> GOAL:
Give the listing again exactly, omitting its images.

> COLLECTED DATA:
┄┄┄┄┄┄┄┄┄┄┄┄┄┄┄┄┄┄┄┄

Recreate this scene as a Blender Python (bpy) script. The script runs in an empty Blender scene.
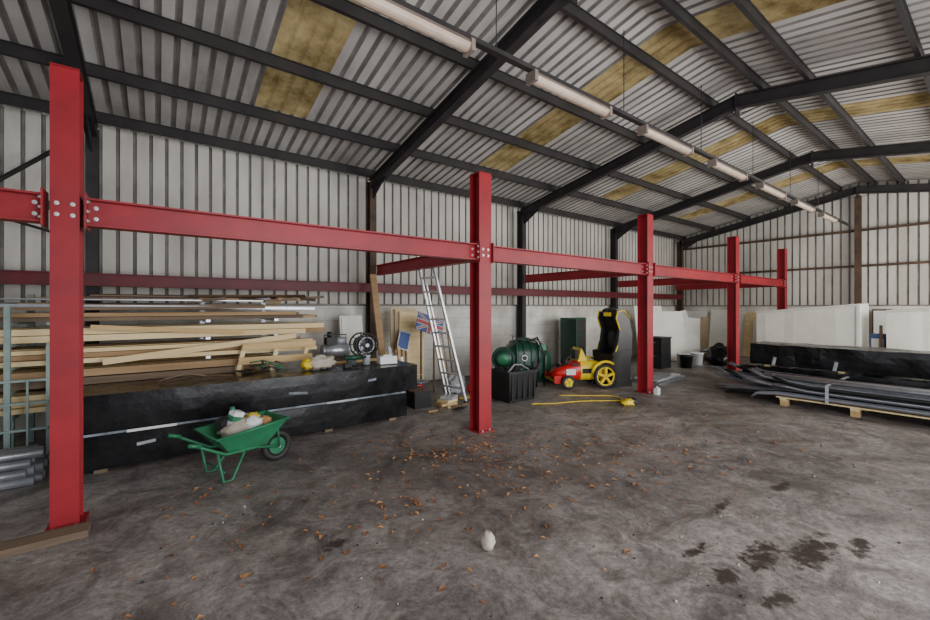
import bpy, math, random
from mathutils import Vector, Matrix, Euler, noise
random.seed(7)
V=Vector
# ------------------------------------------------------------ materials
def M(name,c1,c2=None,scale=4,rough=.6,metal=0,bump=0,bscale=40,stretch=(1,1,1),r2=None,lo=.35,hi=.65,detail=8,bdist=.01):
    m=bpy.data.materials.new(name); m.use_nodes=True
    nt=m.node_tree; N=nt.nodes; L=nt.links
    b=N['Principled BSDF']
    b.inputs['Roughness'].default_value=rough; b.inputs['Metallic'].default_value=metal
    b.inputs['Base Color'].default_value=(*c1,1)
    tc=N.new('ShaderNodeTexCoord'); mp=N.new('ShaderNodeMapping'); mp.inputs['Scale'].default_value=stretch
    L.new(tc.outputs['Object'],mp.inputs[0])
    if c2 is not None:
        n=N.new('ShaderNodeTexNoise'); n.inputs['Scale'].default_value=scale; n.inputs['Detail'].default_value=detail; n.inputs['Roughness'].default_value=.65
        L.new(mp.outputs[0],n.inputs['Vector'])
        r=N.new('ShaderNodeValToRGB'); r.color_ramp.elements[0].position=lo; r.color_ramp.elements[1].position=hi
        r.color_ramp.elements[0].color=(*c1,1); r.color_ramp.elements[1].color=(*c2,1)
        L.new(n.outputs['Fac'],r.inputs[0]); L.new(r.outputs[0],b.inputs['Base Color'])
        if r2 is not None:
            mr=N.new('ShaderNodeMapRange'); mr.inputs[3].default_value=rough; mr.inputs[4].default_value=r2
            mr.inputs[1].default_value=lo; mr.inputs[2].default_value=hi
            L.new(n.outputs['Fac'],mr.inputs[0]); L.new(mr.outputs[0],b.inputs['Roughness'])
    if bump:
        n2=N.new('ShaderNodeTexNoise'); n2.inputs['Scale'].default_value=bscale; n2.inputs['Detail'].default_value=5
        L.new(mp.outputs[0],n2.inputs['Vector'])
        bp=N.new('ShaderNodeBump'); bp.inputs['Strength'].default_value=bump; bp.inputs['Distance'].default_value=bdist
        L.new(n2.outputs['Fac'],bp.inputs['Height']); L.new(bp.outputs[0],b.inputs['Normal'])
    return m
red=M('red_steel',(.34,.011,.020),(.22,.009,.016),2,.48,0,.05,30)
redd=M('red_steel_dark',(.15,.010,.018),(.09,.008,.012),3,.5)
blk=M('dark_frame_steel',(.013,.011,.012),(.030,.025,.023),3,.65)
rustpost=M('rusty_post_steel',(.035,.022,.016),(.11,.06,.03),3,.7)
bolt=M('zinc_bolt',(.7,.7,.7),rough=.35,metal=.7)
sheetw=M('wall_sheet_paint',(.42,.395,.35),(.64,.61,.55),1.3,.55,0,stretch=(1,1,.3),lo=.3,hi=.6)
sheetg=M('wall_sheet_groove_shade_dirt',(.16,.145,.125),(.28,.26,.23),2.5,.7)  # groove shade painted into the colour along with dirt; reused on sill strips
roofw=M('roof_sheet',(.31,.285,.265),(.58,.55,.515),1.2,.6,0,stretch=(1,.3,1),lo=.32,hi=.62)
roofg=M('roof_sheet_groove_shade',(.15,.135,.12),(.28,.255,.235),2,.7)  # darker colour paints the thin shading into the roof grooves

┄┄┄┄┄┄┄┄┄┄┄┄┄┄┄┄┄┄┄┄

> WORKED ANSWER:
Recreate this scene as a Blender Python (bpy) script. The script runs in an empty Blender scene.
import bpy, math, random
from mathutils import Vector, Matrix, Euler, noise
random.seed(7)
V=Vector
# ------------------------------------------------------------ materials
def M(name,c1,c2=None,scale=4,rough=.6,metal=0,bump=0,bscale=40,stretch=(1,1,1),r2=None,lo=.35,hi=.65,detail=8,bdist=.01):
    m=bpy.data.materials.new(name); m.use_nodes=True
    nt=m.node_tree; N=nt.nodes; L=nt.links
    b=N['Principled BSDF']
    b.inputs['Roughness'].default_value=rough; b.inputs['Metallic'].default_value=metal
    b.inputs['Base Color'].default_value=(*c1,1)
    tc=N.new('ShaderNodeTexCoord'); mp=N.new('ShaderNodeMapping'); mp.inputs['Scale'].default_value=stretch
    L.new(tc.outputs['Object'],mp.inputs[0])
    if c2 is not None:
        n=N.new('ShaderNodeTexNoise'); n.inputs['Scale'].default_value=scale; n.inputs['Detail'].default_value=detail; n.inputs['Roughness'].default_value=.65
        L.new(mp.outputs[0],n.inputs['Vector'])
        r=N.new('ShaderNodeValToRGB'); r.color_ramp.elements[0].position=lo; r.color_ramp.elements[1].position=hi
        r.color_ramp.elements[0].color=(*c1,1); r.color_ramp.elements[1].color=(*c2,1)
        L.new(n.outputs['Fac'],r.inputs[0]); L.new(r.outputs[0],b.inputs['Base Color'])
        if r2 is not None:
            mr=N.new('ShaderNodeMapRange'); mr.inputs[3].default_value=rough; mr.inputs[4].default_value=r2
            mr.inputs[1].default_value=lo; mr.inputs[2].default_value=hi
            L.new(n.outputs['Fac'],mr.inputs[0]); L.new(mr.outputs[0],b.inputs['Roughness'])
    if bump:
        n2=N.new('ShaderNodeTexNoise'); n2.inputs['Scale'].default_value=bscale; n2.inputs['Detail'].default_value=5
        L.new(mp.outputs[0],n2.inputs['Vector'])
        bp=N.new('ShaderNodeBump'); bp.inputs['Strength'].default_value=bump; bp.inputs['Distance'].default_value=bdist
        L.new(n2.outputs['Fac'],bp.inputs['Height']); L.new(bp.outputs[0],b.inputs['Normal'])
    return m
red=M('red_steel',(.34,.011,.020),(.22,.009,.016),2,.48,0,.05,30)
redd=M('red_steel_dark',(.15,.010,.018),(.09,.008,.012),3,.5)
blk=M('dark_frame_steel',(.013,.011,.012),(.030,.025,.023),3,.65)
rustpost=M('rusty_post_steel',(.035,.022,.016),(.11,.06,.03),3,.7)
bolt=M('zinc_bolt',(.7,.7,.7),rough=.35,metal=.7)
sheetw=M('wall_sheet_paint',(.42,.395,.35),(.64,.61,.55),1.3,.55,0,stretch=(1,1,.3),lo=.3,hi=.6)
sheetg=M('wall_sheet_groove_shade_dirt',(.16,.145,.125),(.28,.26,.23),2.5,.7)  # groove shade painted into the colour along with dirt; reused on sill strips
roofw=M('roof_sheet',(.31,.285,.265),(.58,.55,.515),1.2,.6,0,stretch=(1,.3,1),lo=.32,hi=.62)
roofg=M('roof_sheet_groove_shade',(.15,.135,.12),(.28,.255,.235),2,.7)  # darker colour paints the thin shading into the roof grooves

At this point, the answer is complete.